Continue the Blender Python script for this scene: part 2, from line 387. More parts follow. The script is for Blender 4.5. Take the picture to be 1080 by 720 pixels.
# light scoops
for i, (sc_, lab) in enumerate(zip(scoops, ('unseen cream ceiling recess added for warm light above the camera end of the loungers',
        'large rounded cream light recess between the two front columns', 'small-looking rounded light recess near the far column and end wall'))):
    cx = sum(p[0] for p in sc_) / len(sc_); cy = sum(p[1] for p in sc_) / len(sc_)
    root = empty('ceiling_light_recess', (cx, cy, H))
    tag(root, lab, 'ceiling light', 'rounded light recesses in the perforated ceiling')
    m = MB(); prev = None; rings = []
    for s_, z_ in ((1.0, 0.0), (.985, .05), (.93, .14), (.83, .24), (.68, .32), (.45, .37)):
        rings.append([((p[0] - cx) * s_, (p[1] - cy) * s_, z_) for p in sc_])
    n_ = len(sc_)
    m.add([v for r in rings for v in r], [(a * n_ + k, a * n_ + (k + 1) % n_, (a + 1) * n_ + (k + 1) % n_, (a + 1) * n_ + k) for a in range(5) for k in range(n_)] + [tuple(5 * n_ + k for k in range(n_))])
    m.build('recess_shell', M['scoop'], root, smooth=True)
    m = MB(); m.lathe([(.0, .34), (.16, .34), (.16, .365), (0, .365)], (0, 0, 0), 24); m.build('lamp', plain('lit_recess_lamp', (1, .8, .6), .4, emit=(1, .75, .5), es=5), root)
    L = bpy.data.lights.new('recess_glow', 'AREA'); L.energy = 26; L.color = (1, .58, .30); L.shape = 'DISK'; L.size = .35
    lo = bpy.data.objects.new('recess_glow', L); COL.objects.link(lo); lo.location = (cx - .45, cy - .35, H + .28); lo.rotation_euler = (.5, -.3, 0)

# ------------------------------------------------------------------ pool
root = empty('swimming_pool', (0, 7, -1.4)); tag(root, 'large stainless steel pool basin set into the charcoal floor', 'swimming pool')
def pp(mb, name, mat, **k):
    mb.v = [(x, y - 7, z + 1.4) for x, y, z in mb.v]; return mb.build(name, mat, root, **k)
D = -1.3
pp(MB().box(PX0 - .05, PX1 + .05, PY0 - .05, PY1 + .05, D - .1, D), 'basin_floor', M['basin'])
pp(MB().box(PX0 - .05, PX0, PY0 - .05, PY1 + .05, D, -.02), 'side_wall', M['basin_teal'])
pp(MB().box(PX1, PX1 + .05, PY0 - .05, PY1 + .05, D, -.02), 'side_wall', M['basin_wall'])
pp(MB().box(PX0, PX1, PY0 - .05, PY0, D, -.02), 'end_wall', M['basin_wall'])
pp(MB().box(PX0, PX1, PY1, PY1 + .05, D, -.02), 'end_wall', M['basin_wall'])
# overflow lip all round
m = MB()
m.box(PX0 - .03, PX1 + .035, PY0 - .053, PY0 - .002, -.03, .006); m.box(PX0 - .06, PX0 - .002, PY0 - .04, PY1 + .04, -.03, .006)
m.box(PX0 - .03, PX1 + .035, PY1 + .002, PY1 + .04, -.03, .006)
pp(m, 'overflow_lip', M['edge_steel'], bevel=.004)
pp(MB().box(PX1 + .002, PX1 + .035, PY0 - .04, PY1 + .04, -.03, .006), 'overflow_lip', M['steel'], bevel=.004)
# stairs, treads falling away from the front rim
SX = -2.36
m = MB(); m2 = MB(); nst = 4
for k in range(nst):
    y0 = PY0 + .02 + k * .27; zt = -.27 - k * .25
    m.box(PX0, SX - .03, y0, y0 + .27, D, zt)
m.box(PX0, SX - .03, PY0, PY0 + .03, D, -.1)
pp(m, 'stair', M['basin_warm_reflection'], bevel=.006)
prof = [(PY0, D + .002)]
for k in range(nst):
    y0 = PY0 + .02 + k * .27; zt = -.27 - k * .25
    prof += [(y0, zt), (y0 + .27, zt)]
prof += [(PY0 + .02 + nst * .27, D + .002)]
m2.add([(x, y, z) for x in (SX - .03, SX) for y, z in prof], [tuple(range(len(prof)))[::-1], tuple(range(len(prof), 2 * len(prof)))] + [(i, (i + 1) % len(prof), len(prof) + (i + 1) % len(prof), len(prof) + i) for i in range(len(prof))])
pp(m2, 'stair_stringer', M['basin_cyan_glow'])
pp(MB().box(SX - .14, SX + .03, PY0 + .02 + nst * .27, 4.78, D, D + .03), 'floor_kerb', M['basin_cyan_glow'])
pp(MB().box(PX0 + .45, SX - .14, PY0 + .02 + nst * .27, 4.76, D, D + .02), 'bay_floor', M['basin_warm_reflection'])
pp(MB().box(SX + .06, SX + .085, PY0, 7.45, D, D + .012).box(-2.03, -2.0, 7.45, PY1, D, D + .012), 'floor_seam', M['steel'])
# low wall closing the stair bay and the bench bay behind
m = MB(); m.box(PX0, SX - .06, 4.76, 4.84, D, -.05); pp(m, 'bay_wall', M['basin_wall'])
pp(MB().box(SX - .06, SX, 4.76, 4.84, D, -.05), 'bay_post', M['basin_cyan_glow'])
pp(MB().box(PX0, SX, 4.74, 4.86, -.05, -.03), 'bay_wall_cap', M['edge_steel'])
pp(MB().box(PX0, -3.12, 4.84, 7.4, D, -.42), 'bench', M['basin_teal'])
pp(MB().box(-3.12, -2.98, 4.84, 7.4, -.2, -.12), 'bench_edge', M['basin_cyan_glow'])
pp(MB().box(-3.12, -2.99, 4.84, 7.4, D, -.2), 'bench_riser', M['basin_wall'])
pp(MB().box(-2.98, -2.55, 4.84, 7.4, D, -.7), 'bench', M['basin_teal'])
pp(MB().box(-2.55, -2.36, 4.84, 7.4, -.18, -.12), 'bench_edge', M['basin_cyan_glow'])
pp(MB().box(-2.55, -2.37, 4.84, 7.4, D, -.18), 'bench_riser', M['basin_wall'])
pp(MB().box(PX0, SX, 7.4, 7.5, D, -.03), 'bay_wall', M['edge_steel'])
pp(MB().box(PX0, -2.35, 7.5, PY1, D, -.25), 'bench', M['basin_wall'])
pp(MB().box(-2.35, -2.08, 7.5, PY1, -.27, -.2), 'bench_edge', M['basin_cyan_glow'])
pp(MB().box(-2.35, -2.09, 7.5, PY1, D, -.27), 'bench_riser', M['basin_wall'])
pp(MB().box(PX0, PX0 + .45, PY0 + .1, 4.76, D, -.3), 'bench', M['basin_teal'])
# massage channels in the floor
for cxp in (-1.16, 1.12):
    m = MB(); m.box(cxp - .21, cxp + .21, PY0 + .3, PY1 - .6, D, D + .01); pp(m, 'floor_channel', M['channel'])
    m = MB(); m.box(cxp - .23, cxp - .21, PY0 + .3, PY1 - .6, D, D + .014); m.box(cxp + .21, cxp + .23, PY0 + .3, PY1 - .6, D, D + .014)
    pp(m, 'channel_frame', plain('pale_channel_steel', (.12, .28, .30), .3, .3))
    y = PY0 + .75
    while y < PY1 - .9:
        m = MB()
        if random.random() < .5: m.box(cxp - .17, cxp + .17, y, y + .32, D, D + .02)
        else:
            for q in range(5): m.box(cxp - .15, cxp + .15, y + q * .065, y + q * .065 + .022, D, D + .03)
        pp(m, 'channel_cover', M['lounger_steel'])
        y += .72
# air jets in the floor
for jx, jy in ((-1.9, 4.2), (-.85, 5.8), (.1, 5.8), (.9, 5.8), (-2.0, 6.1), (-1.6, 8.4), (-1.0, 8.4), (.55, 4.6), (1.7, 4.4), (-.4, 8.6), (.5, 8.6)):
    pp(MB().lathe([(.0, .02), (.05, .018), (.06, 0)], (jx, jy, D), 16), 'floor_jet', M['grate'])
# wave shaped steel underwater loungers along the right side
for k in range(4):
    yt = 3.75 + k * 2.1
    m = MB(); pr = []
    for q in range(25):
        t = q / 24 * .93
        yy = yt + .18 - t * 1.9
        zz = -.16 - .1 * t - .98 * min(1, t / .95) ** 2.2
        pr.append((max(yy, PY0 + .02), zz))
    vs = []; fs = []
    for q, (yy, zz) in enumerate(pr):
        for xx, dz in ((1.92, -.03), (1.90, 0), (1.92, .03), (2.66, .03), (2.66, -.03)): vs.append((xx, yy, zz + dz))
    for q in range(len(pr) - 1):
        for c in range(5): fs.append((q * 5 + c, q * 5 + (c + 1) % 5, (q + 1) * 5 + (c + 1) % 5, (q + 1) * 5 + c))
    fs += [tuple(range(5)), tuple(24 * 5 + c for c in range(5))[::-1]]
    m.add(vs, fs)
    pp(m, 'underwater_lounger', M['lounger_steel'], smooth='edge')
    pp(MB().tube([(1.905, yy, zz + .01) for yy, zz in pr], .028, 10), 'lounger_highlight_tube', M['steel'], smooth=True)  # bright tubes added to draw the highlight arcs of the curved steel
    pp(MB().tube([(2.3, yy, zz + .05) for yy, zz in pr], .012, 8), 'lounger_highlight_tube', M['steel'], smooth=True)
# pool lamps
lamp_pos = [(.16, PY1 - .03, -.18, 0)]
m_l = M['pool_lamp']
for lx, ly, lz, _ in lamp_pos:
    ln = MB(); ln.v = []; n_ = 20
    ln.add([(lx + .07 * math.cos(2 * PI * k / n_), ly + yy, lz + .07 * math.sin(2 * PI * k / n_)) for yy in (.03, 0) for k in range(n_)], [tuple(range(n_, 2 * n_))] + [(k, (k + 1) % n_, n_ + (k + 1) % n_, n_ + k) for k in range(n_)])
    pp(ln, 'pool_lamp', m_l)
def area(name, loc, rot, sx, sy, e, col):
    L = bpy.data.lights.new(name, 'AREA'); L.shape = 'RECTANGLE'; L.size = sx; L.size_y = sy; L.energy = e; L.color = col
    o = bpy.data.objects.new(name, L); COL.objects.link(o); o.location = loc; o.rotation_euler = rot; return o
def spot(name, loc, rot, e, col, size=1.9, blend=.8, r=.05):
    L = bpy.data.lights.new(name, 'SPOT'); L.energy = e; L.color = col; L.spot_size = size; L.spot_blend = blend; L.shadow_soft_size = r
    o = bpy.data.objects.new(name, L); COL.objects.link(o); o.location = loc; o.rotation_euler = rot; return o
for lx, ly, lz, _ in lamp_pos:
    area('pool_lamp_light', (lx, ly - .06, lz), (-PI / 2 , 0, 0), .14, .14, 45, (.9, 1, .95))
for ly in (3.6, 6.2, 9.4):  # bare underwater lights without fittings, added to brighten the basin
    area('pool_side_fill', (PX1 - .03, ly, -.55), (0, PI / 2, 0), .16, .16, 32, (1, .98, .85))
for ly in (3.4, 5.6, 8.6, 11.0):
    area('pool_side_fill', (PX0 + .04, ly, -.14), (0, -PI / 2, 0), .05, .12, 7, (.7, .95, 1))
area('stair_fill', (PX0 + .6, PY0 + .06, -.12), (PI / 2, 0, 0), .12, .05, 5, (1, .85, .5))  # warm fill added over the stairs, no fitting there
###
List all lines holding the string "from".

Exercise response:
Continue the Blender Python script for this scene: part 2, from line 387. More parts follow. The script is for Blender 4.5. Take the picture to be 1080 by 720 pixels.
# stairs, treads falling away from the front rim